Page Title

Nieuws

Deze rubriek toont alle actualiteit m.b.t. het FPB, gaande van de meest recente studies, persberichten, en artikels tot aankondigingen van toekomstige publicaties, workshops, colloquia…

Vijfentwintig jaar regionale ontwikkelingen – Een overzicht op basis van de databank van het HERMREG-model (18/04/2008)

!

Bovenstaande HTML-versie van het communiqué bevat doorgaans niet alle informatie van de PDF-versie.
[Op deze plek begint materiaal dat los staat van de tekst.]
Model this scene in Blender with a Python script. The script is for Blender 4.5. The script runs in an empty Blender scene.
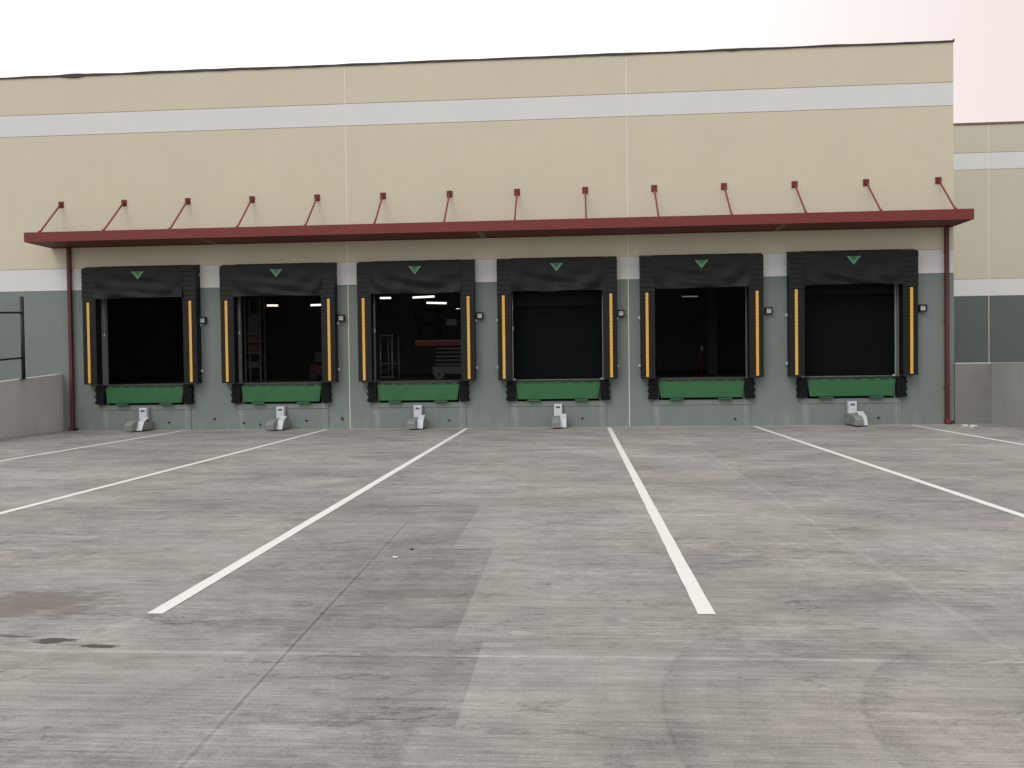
import bpy, bmesh, math, random
from mathutils import Vector, Matrix

random.seed(7)
SC = bpy.context.scene
COL = SC.collection
R = math.radians

# ------------------------------------------------------------------ scene tagging
def tag(o, label=None, cat=None, group=None, kind=None):
    if label: o['label'] = label
    if cat: o['category'] = cat
    if group: o['group'] = group
    if kind: o['kind'] = kind
    return o

def thing(name, loc, label=None, cat=None, group=None, kind=None):
    o = bpy.data.objects.new(name, None)
    o.empty_display_size = .1
    COL.objects.link(o)
    o.location = loc
    return tag(o, label, cat, group, kind)

def kids(o):
    return [c for c in bpy.data.objects if c.parent == o]

def copy_tree(o, parent=None):
    ch = kids(o)
    c = o.copy()
    COL.objects.link(c)
    c.parent = parent
    for k in ch:
        copy_tree(k, c)
    return c

# ------------------------------------------------------------------ mesh builder
class MB:
    def __init__(self):
        self.bm = bmesh.new()

    def box(self, x0, x1, y0, y1, z0, z1, mat=0, bevel=0.):
        bm = self.bm
        vs = [bm.verts.new((x, y, z)) for x in (x0, x1) for y in (y0, y1) for z in (z0, z1)]
        fs = []
        for idx in ((0, 1, 3, 2), (4, 6, 7, 5), (0, 4, 5, 1), (2, 3, 7, 6), (0, 2, 6, 4), (1, 5, 7, 3)):
            f = bm.faces.new([vs[i] for i in idx]); f.material_index = mat; fs.append(f)
        if bevel:
            es = list({e for f in fs for e in f.edges})
            bmesh.ops.bevel(bm, geom=es, offset=bevel, segments=2, affect='EDGES', profile=.5)
        return self

    def quad(self, pts, mat=0):
        f = self.bm.faces.new([self.bm.verts.new(p) for p in pts]); f.material_index = mat
        return self

    def prism(self, prof, a, b, axis='x', mat=0, bevel=0.):
        """closed profile swept along an axis; 'x': profile is (y,z); 'y': (x,z); 'z': (x,y)"""
        bm = self.bm
        def P(p, t):
            return {'x': (t, p[0], p[1]), 'y': (p[0], t, p[1]), 'z': (p[0], p[1], t)}[axis]
        A = [bm.verts.new(P(p, a)) for p in prof]
        B = [bm.verts.new(P(p, b)) for p in prof]
        n = len(prof); fs = []
        for i in range(n):
            j = (i + 1) % n
            fs.append(bm.faces.new((A[i], A[j], B[j], B[i])))
        fs.append(bm.faces.new(A[::-1])); fs.append(bm.faces.new(B))
        for f in fs: f.material_index = mat
        if bevel:
            es = list({e for f in fs for e in f.edges})
            bmesh.ops.bevel(bm, geom=es, offset=bevel, segments=2, affect='EDGES', profile=.5)
        return self

    def tube(self, p0, p1, r, seg=12, mat=0, r1=None):
        bm = self.bm
        p0 = Vector(p0); p1 = Vector(p1)
        d = (p1 - p0).normalized()
        u = d.orthogonal().normalized(); v = d.cross(u)
        r1 = r if r1 is None else r1
        A = []; B = []
        for i in range(seg):
            a = 2 * math.pi * i / seg
            o = u * math.cos(a) + v * math.sin(a)
            A.append(bm.verts.new(p0 + o * r)); B.append(bm.verts.new(p1 + o * r1))
        for i in range(seg):
            j = (i + 1) % seg
            f = bm.faces.new((A[i], A[j], B[j], B[i])); f.material_index = mat; f.smooth = True
        f = bm.faces.new(A[::-1]); f.material_index = mat
        f = bm.faces.new(B); f.material_index = mat
        return self

    def grid(self, fn, nu, nv, mat=0, smooth=True):
        bm = self.bm
        V = [[bm.verts.new(fn(i / nu, j / nv)) for j in range(nv + 1)] for i in range(nu + 1)]
        for i in range(nu):
            for j in range(nv):
                f = bm.faces.new((V[i][j], V[i + 1][j], V[i + 1][j + 1], V[i][j + 1]))
                f.material_index = mat; f.smooth = smooth
        return self

    def build(self, name, mats, parent=None, loc=(0, 0, 0)):
        bmesh.ops.recalc_face_normals(self.bm, faces=self.bm.faces[:])
        me = bpy.data.meshes.new(name)
        self.bm.to_mesh(me); self.bm.free()
        for m in (mats if isinstance(mats, (list, tuple)) else [mats]):
            me.materials.append(m)
        o = bpy.data.objects.new(name, me)
        COL.objects.link(o)
        o.parent = parent
        o.location = loc
        return o

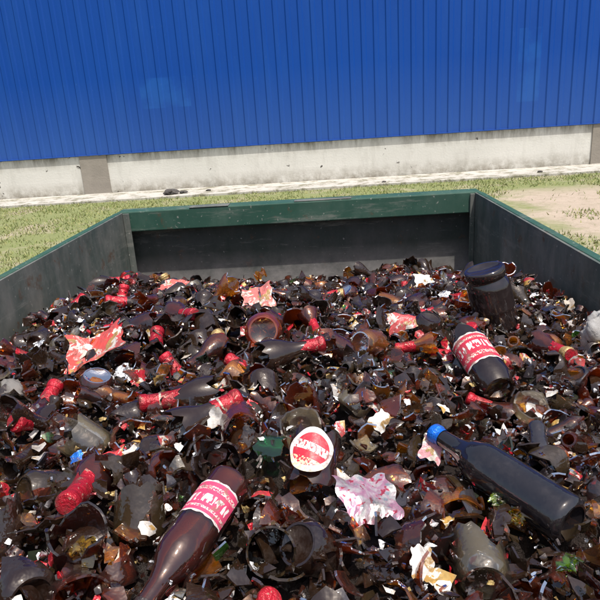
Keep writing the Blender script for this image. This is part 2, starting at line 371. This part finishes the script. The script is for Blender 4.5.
for i in range(980):
    fr=i<110
    q=spaced(.034 if fr else .037,40,.72 if fr else 9)
    if q is None: continue
    x,y=q; k=random.random()
    az=random.uniform(0,6.3); el=random.gauss(.08,.45)
    d=(math.cos(az)*math.cos(el),math.sin(az)*math.cos(el),math.sin(el))
    if k<.25:
        if random.random()<.6: d=(random.gauss(0,.5),random.gauss(-.4,.5),-1 if random.random()<.35 else 1)
        t=random.choice(bases); o=.03
    elif k<.46: t=random.choice(necks); o=.21
    elif k<.56: t=random.choice(tubes); o=t.V[:,2].mean()
    else: t=random.choice(halves); o=0
    R=axis_rot(d,random.uniform(0,6)); c=brown(False)
    p=np.array((x,y,float(H(x,y))+random.uniform(-.018,.010)))-R@np.array((0,0,o))
    p[0]=min(max(p[0],XL+.06),XR-.06)
    heap.add(t,R,p,random.uniform(.70,.94),c,random.random()<.5)
heap.build('broken_glass_heap',MATS)

# ---------- individually recognisable things on the heap ----------
def hz(x,y): return float(H(x,y))
def R_to(d,up_ang=0):
    """local z -> d ; local +x -> as close to world up as possible, then spun"""
    z=Vector(d).normalized(); x=Vector((0,0,1)); x=(x-z*x.dot(z)).normalized(); y=z.cross(x)
    Rm=Matrix((x,y,z)).transposed()@Matrix.Rotation(up_ang,3,'Z'); return np.array(Rm)
labA=m_label('red_beer_label',.042,.108,(.60,.06,.14),(.72,.6,.52))
# whole bottle, label up, neck towards the viewer
solo('beer_bottle',t_bottle(foil=None,capc=(.04,.03,.03),label=(.042,.108,-1.7,1.5)),(-.140,.665,hz(-.14,.67)+.022),R_to((-.085,-.225,-.03),.15),.78,(.62,.27,.07),labA)
# dark bottle with blue cap
solo('beer_bottle',t_bottle(foil=None,capc=(.01,.16,.70)),(.272,.600,hz(.28,.60)+.016),R_to((-.160,.245,.015)),.87,(.3,.3,.3),None,True)
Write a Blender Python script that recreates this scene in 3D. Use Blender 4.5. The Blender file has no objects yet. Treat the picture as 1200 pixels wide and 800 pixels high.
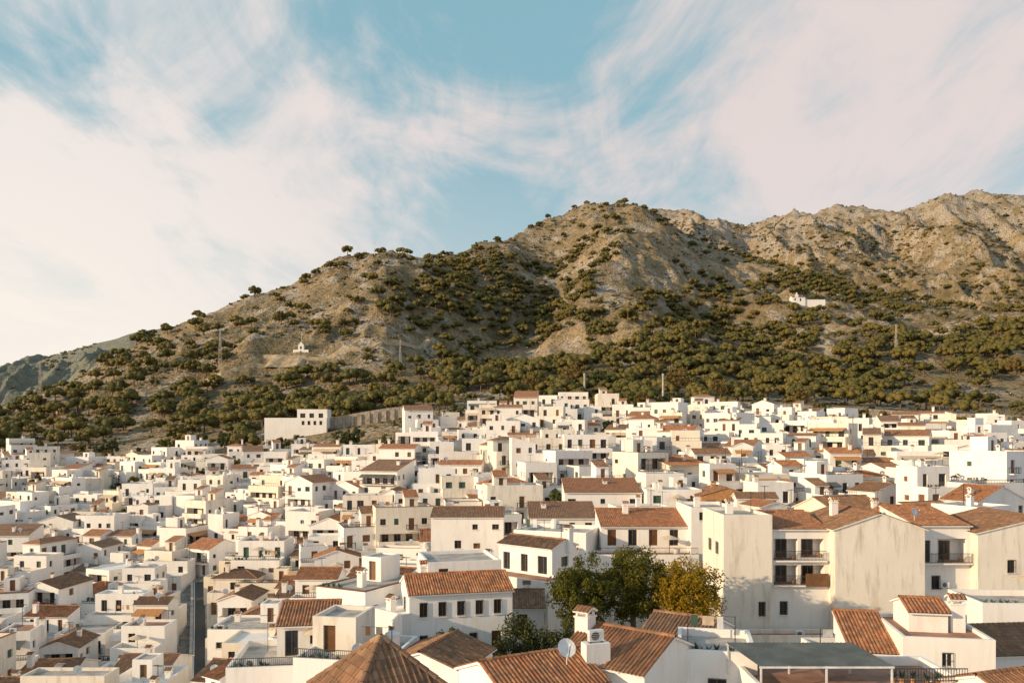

Voor een volledige versie (met grafieken en tabellen), download het communiqué in PDF-formaat hieronder of in het kader 'PDF & downloads' rechtsbovenaan.

Het Brussels Instituut voor Statistiek en Analyse (Brussels Hoofdstedelijk Gewest), de Studiedienst van de Vlaamse Regering (Vlaams Gewest), l’Institut Wallon de l'Evaluation, de la Prospective et de la Statistique (Waals Gewest) en het Federaal Planbureau hebben zich verenigd met het oog op de uitwerking van een middellangetermijn regionaal economisch projectiemodel. Voor dat model (HERMREG genaamd) was er nood aan relatief lange regionale sectorale statistische reeksen. Aangezien de regionale rekeningen slechts starten vanaf 1995, werden verschillende macro-economische en sectorale aggregaten geretropoleerd tot 1980. Naast het voeden van het projectiemodel, bood die coherente en onuitgegeven databank de mogelijkheid een vergelijkende analyse te maken van de belangrijkste regionale macro-economische ontwikkelingen sinds 1980.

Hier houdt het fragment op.